Efectivamente, los muertos trágicamente no son cifras, son personas, cada una con su nombre. Por eso, esas muertes nos afectan y nos interpelan: ¿cómo tratamos al lejano, al desconocido, al diferente? Es tan persona, tan humano como yo. Tiene un cuerpo como el mío, un corazón con sentimientos parecidos a los míos, necesidades similares a las mías. Es “otro yo”. Por eso debo tratarlo como me gustaría que me trataran a mi. En Evangelii Gaudium, en Laudato si’ y en muchos otros discursos, el Papa ha utilizado la expresión “globalización de la indiferencia”. Se trata de una actitud, sostenida por la cultura del bienestar, que nos anestesia, y nos hace incapaces de compadecernos ante los clamores de los otros, de llorar ante el drama de los demás; no nos interesa cuidarlos, como si todo fuera responsabilidad ajena que no nos incumbe (Evangelii Gaudium, 54).

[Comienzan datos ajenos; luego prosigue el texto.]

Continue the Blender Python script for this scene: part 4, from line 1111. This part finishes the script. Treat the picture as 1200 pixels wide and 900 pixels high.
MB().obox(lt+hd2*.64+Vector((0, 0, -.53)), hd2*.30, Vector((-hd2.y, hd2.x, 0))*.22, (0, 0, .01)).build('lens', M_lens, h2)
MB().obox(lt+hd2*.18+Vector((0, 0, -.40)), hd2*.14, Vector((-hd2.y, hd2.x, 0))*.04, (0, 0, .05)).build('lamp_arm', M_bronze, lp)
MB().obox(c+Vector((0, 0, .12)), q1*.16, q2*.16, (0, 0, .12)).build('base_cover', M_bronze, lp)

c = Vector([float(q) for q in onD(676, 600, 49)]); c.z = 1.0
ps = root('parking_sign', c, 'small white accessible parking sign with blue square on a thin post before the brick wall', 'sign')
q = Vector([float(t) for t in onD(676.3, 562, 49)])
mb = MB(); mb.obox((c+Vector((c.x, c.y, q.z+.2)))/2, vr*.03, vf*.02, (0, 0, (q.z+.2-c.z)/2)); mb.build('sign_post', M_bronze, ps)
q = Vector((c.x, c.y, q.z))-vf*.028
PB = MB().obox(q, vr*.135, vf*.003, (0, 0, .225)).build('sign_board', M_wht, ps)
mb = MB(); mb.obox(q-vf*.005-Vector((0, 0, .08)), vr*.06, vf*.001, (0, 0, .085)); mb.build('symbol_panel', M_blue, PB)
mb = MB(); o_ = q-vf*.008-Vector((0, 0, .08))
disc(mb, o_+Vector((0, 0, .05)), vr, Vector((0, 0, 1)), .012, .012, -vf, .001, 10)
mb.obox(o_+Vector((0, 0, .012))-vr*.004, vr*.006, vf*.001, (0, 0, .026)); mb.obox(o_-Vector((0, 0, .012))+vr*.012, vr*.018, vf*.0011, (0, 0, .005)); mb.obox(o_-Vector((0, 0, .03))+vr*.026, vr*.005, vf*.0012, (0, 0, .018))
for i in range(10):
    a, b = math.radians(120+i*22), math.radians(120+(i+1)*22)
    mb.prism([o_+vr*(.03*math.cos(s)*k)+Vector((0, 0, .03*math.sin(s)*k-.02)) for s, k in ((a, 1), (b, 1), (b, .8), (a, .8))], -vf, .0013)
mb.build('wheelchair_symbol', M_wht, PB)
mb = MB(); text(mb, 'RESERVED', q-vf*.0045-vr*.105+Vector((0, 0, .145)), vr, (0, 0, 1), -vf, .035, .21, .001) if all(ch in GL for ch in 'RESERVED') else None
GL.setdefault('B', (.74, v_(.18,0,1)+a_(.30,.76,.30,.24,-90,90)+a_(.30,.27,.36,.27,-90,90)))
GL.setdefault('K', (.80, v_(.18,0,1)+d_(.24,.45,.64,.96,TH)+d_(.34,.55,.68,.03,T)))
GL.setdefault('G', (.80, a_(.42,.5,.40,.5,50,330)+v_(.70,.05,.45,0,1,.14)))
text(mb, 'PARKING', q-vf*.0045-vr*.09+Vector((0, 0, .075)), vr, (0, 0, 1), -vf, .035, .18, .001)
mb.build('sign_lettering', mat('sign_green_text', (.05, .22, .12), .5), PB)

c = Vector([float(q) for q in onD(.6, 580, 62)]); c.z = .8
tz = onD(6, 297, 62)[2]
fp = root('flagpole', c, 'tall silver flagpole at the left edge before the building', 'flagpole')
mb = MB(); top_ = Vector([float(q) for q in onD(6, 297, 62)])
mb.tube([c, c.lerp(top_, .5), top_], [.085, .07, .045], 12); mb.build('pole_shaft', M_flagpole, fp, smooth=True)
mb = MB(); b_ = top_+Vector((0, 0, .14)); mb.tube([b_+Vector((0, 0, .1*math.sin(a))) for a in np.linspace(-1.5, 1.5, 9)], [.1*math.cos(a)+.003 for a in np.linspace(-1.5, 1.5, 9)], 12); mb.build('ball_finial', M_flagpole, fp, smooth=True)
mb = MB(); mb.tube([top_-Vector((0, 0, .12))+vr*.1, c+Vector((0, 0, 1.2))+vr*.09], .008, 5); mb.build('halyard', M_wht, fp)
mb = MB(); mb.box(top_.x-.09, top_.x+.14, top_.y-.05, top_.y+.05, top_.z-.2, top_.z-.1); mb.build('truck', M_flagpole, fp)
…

La cultura de la indiferencia es la del que cierra los ojos voluntariamente y no ve, porque no quiere ver, el dolor ajeno, ya que este dolor perturba su comodidad. Seguramente hay pocas actitudes más antievangélicas que esta cultura de la indiferencia.

Los problemas planteados por los migrantes y los refugiados son complejos. Requieren políticas globales. Hay que luchar contra las mafias que se aprovechan de la necesidad ajena, pero también hay que pedir a nuestros gobiernos que no hagan de las fronteras una barrera infranqueable, y faciliten la entrada de las personas que solo buscan vivir. Cierto, además del derecho a la emigración, existe el derecho a quedarse en casa. Pero ese derecho se vería facilitado si en los países de origen hubiera condiciones de vida, así como gobiernos justos y democráticos, y si los países ricos ayudasen al desarrollo económico y social de estos países más pobres.